Reviews for Something About Jamie is Off
Guest chapter 1 . 2/22/2013
Wow that was really good, I think I know what's "off " about him...
Flabbergasted Flock chapter 1 . 2/14/2012
I have no idea... Mind telling me?
macabre thoughts chapter 1 . 7/28/2010
This is an excellent piece of narrative. It has a good rhythm to it, and paints a compelling picture from the point of view of an aging woman. Thanks for sharing this.

(I agree with the person below me that saying what is off might spoil it for others.)

And critique.


...Is actually spelt "ingrained", and for clarity I would generally mention what it is 'ingrained' into, even if the words are as simple as 'ingrained into me' or 'into my mind'. There's room for expostition there, but whatever your style.

"since before we married twenty-two and a half years ago"

I would put a comma between 'married' and 'twenty-two', to help make the sentence feel more natural.

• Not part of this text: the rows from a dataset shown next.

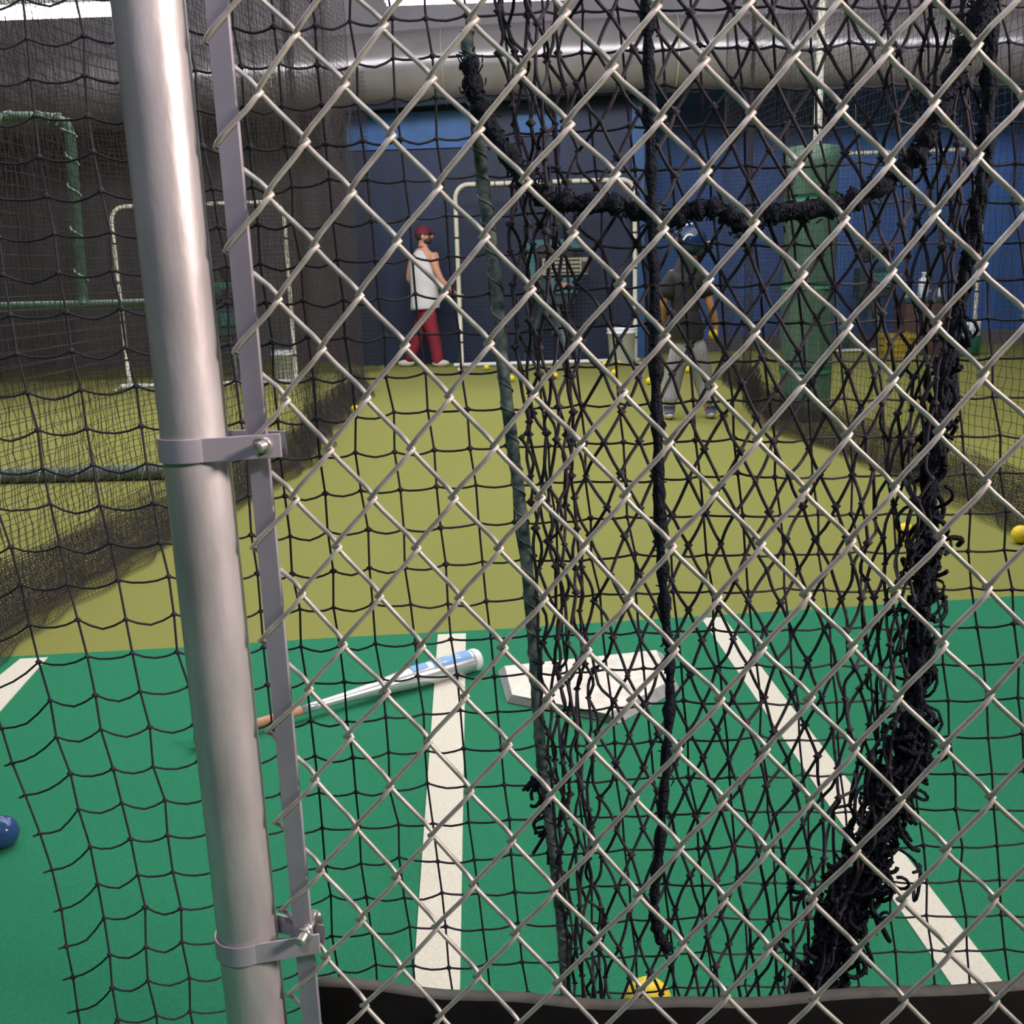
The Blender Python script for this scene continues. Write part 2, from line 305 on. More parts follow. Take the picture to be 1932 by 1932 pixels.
def skirt_net(fx, ya, yb, sgn, seed, parent, h=0.22, dens=0.011):
    rg = np.random.default_rng(seed); ys = np.arange(ya, yb, dens*1.6); s = np.arange(0, 1.0001, dens/h/1.0)
    Yg, Sg = np.meshgrid(ys, s, indexing='ij'); ph = rg.random(3)*6.28
    bul = 0.07+0.04*np.sin(Yg*1.9+ph[0])+0.03*np.sin(Yg*4.3+ph[1])
    Z = 0.008+h*(1-Sg)*(0.85+0.15*np.sin(Yg*2.3+ph[2])); Z = np.maximum(Z, 0.012)
    X = fx(Yg)+sgn*bul*np.sin(Sg*math.pi/2)**2+0.014*np.sin(Yg*17+ph[0])+0.0012*rg.standard_normal(Yg.shape)
    P = np.stack([X, Yg+0.002*rg.standard_normal(Yg.shape), Z], -1)
    return square_net('bunched_net_skirt', P, 0.0010, M['netfar'], parent, ref=(1, 0.05, 0.1))
for k in range(5): skirt_net(lambda y, k=k: XL(y)+0.02-0.03*k, 1.8, 10.7, 1, 20+k, nl)
nr = thing('batting_cage_divider_net', 'dark fine net divider hanging along the right side of the cage, past the green column', 'net')
side_net(XR, 1.5, 10.9, 0.03, 3.7, 0.03, 3, parent=nr)
for k in range(4): skirt_net(lambda y, k=k: XR(y)+0.05+0.02*k, 1.8, 10.9, -1, 30+k, nr, h=0.24)
# the nets of the neighbouring cages, farther out
nb = thing('batting_cage_divider_net', 'dark net divider of the neighbouring cage at the far left', 'net')
side_net(lambda y: y*0-5.4, 4.0, 12.5, 0.03, 3.7, 0.08, 5, r=0.0022, parent=nb, ms=0.06)
nb = thing('batting_cage_divider_net', 'dark net divider of the neighbouring cage at the far right', 'net')
side_net(lambda y: y*0+5.7, 5.0, 12.7, 0.03, 3.7, 0.06, 6, r=0.0016, parent=nb, ms=0.06)
# net wall across the left cages in front of the grey wall, hanging to the floor in folds
def cross_net(name, xa, xb, Yc, z1, amp, seed, label, r=0.0022, ms=0.05, folds=7.0):
    rg = np.random.default_rng(seed); t = thing(name, label, 'net')
    for L in range(2):
        s = np.arange(0, (xb-xa)*1.5, ms); zs = np.arange(0.03, z1, ms); S, Z = np.meshgrid(s, zs, indexing='ij')
        X = xa+S/1.5+0.03*np.sin(S*folds*1.3+L); Y = Yc+0.12*L+amp*np.sin(S*folds+L*2+0.2*np.sin(Z))+0.004*rg.standard_normal(S.shape)
        square_net('net_mesh', np.stack([X, Y, Z], -1), r, M['netfar'], t)
    return t
cross_net('backstop_net', -8.5, -1.75, 12.6, 3.45, 0.05, 8, 'dark folded backstop net hanging across the left cage end')
cross_net('backstop_net', 1.55, 4.0, 14.15, 3.2, 0.05, 9, 'dark folded backstop net hanging behind the green column', r=0.0018)

# net close behind the fence (square mesh, hangs across the whole opening)
def front_net():
    YN = 1.2; ncol, nrow = 48, 46; P = np.zeros((ncol, nrow, 3))
    rows = np.array([1000+72.2*k-1.0*k*k*(0.28 if k > 0 else 0.12) for k in range(-18, 28)])[:nrow]
    for i in range(ncol):
        for j in range(nrow):
            y0 = rows[j]; yc = min(max(y0, -250), 2300)
            x = 690+71*(i-9)+0.105*(y0-1000)+0.000018*(y0-1000)*(i-9)*71*-0.9
            A = np.interp(y0, [-200, 300, 600, 900, 1300, 1500, 1650, 1900, 2300], [120, 150, 150, 130, 85, 34, 4, 0, -6])
            x -= A*min(max((420-x)/340, 0), 1.3)
            slope = -0.050 if x < 700 else -0.045
            y = y0-(x-690)*0.047 if x < 1250 else y0-560*0.047-(x-1250)*0.012
            y += 62*math.exp(-max(x-float(np.interp(y0, [1000, 1395, 1566, 1650, 1900], [-90, 27, 94, 130, 145])), 0)/48)*float(np.interp(y0, [950, 1200], [0, 1]))
            q = at(x, y, YN+0.03*math.sin(i*0.5+j*0.13)+0.012*math.sin(j*0.7+i)); P[i, j] = q
    P += rng.standard_normal(P.shape)*np.array([0.0016, 0.003, 0.0013])
    keep = P[:, :, 2].min(axis=0) > 0.01
    P = P[:, keep]
    # trim columns left of the cut edge (the net ends at the left)
    return P
P1 = front_net()
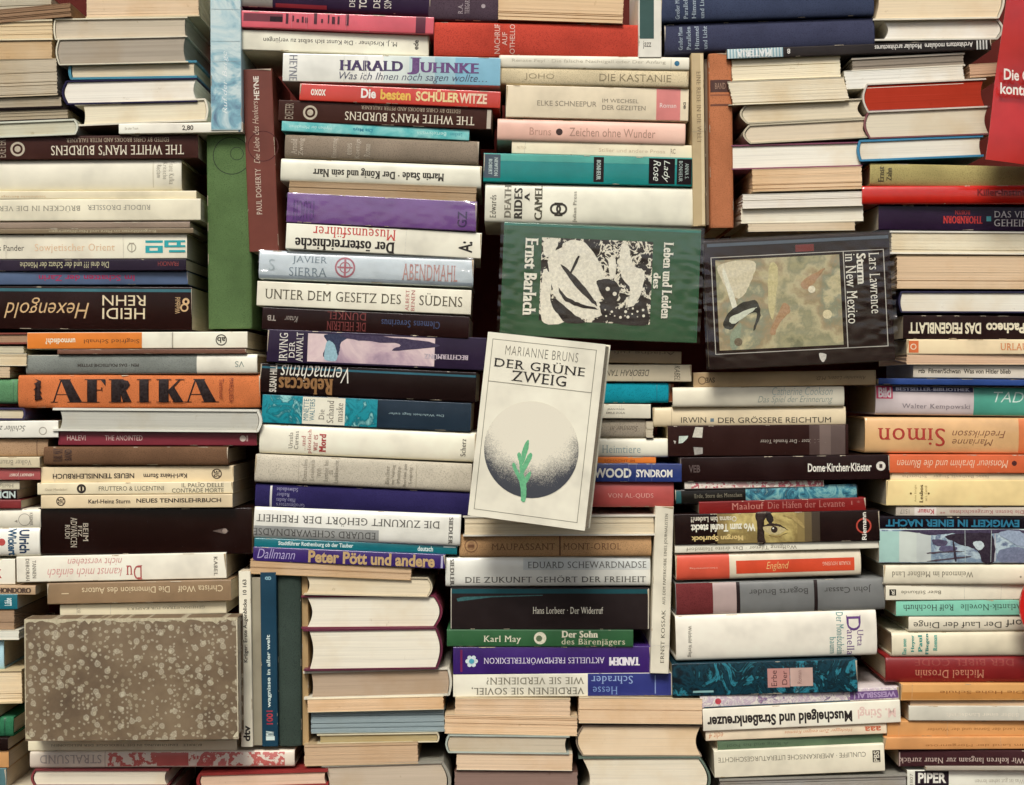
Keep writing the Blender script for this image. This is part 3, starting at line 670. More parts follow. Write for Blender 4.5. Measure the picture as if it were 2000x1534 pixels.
# speckled cover
facing(47, 1210, 464, 1206, 238, '#79664c', 'large hardback turned face out in speckled brown marbled paper', [('g', [(48, .0)] + [(48 + 416 * k / 60, .012 + .022 * random.random() + (.02 if k % 9 == 0 else 0)) for k in range(61)] + [(464, .0)], '#b9ad8e'), ('g', [(47.5, .0), (50, .0), (49.5, .3), (49, .7), (47.5, .98)], '#b9ad8e'), ('g', [(463.5, .02), (461, .02), (461.5, .5), (462, .98), (463.5, .98)], '#c6bb9e'), ('g', [(463, .98), (452, .985), (458, .95), (463, .93)], '#c6bb9e'), ('g', [(48, .98), (60, .985), (55, .96), (48, .93)], '#b0a484')], .030, -.030, True, 'top', mat=marbled())
# ---- upright spines between the piles
S(470, -62, 472, 254, 60, '#a9c3c6', 'pale blue upright spine with cloudy mountain picture near the top left',
  [Pc(-60, 252, 0, 1, 'alps'), T('Ruf der Berge', 100, 222, .42, .62, '#dfe6dc', 'ital', 180)], 'p', 'gloss', y=.0)
S(488, 256, 492, 642, 86, '#586f44', 'broad green upright spine with reflected writing painted as thin dark rings near its top', [('d', 304, .42, 37, 35.4, '#26301c'), ('d', 300, .30, 13, 11.8, '#26301c')], 'h', 'cloth', y=.012)  # rings paint writing reflected in the window glass onto the spine
S(531, 134, 545, 490, 58, '#6d382c', 'reddish brown upright spine with white vertical lettering',
  [T('PAUL DOHERTY', 328, 418, .52, .70, '#cbb8a4', 'serif', 180), T('Die Liebe des Henkers', 196, 318, .52, .72, '#c4ae9a', 'ital', 180), T('HEYNE', 148, 194, .46, .64, '#e0d4c4', 'bold', 180), ('d', 285, .4, 30, 28.4, '#4a1712')], 'p', y=.012)  # last ring: red loop of the same glass reflection, painted on the cover
S(489, 1116, 494, 1459, 23, '#e0d8c0', 'thin white upright spine beside the speckled brown book', [T('Krüger: Erste Augenblicke  10 163', 1132, 1294, .25, .68, '#3a332c', 'bold', 180), T('dtv', 1417, 1448, .2, .8, '#2a2420', 'black', 180)], y=0)
S(509, 1128, 513, 1456, 18, '#958c76', 'thin grey upright spine between a white and a dark blue one', y=.004)
S(539, 1118, 543, 1458, 31, '#173a4c', 'dark blue upright spine with white typewriter lettering', [T('wagnisse in aller welt', 1240, 1382, .36, .66, '#c9d6cc', 'bold', 180), T('1001', 1388, 1415, .3, .7, '#a8323c', 'bold', 180), Rc(1438, 1446, .2, .75, '#c9d6cc'), T('nv', 1428, 1437, .25, .75, '#c9d6cc', 'bold', 180), T('8', 1126, 1133, .3, .7, '#8ab0b8', 'bold', 180)], y=.002)
S(587, 1120, 589, 1458, 46, '#39443c', 'dark grey green upright cloth spine', kind='h', fin='cloth', y=.006)
S(601, 1124, 603, 1456, 12, '#a98c62', 'narrow tan upright edge beside the dark grey green spine', y=.012)
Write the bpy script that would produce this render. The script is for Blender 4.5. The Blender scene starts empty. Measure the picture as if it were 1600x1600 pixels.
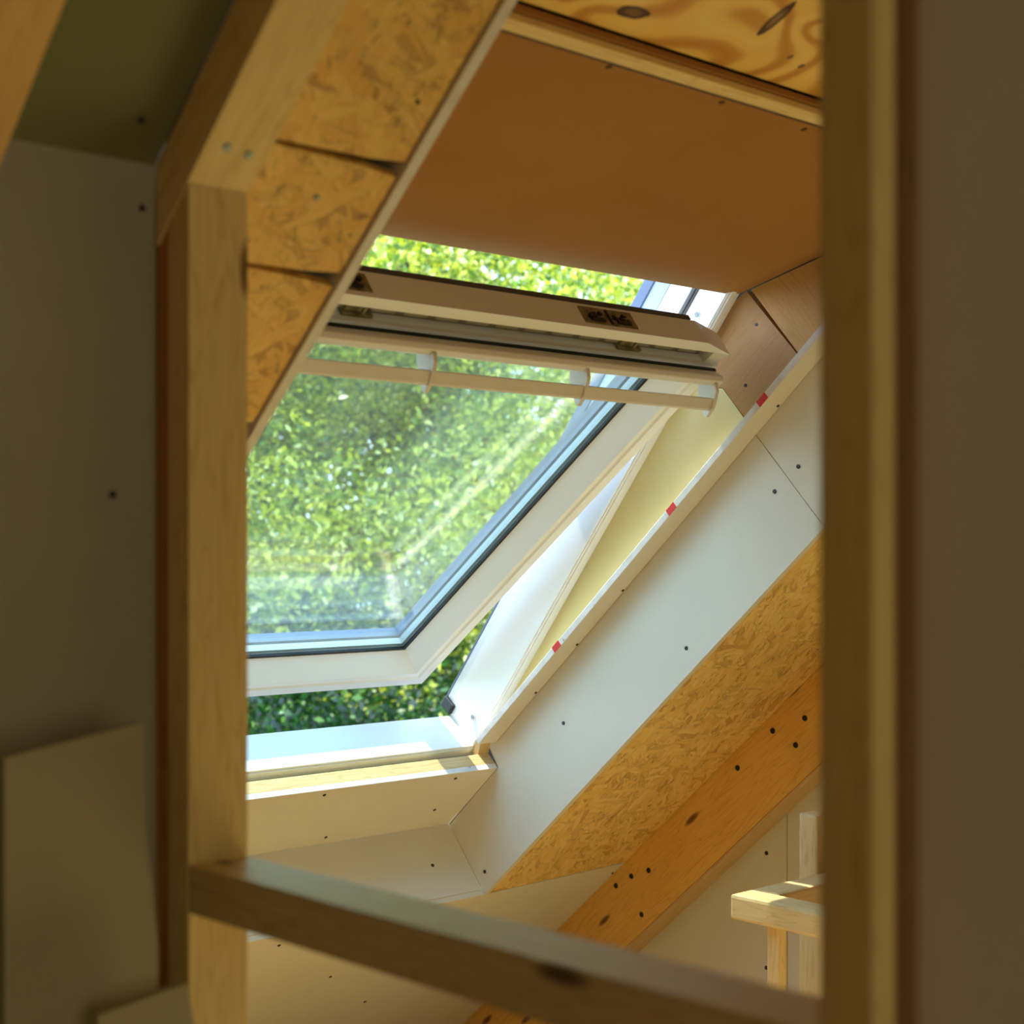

I feel this way about a few lines in the story, including "two beautiful teenage girls who have left for college". But again, it is a matter of style.

I really liked the statements of how Jamie 'wouldn't ever tell' his secret and how 'he could have it'. It was respectful and almost resentful, somehow emotional whilst being matter-of-fact. Those lines had the feeling of a repetition without actually being one.

Keep writing!

J.H. Fitzgerald chapter 1 . 7/10/2010
I think I know what's off. But I won't say it in a review, because I for one hate getting spoiler-ed in reviews.

I enjoy the repetition of things, here. I get the feeling that this is what's running through the narrator's head as she's looking at her husband, and she's thought the same things over and over and over again, for the whole of their marriage. That shows me a lot about her, more so than I would learn by being told.

A thought, though- even though there's mystery and vagueness, it's not for the wife's lack of understanding. That being said, when there's not much to grab on to so far as explanation goes, every tiny little detail becomes magnified. I felt a bit like the very specific details of "September" and "twenty-two years" were red herrings and stood out more than perhaps you intended (what I assume you intended, at least).

Also, I cringed at the phrase "stark realization"... kind of an overused phrase.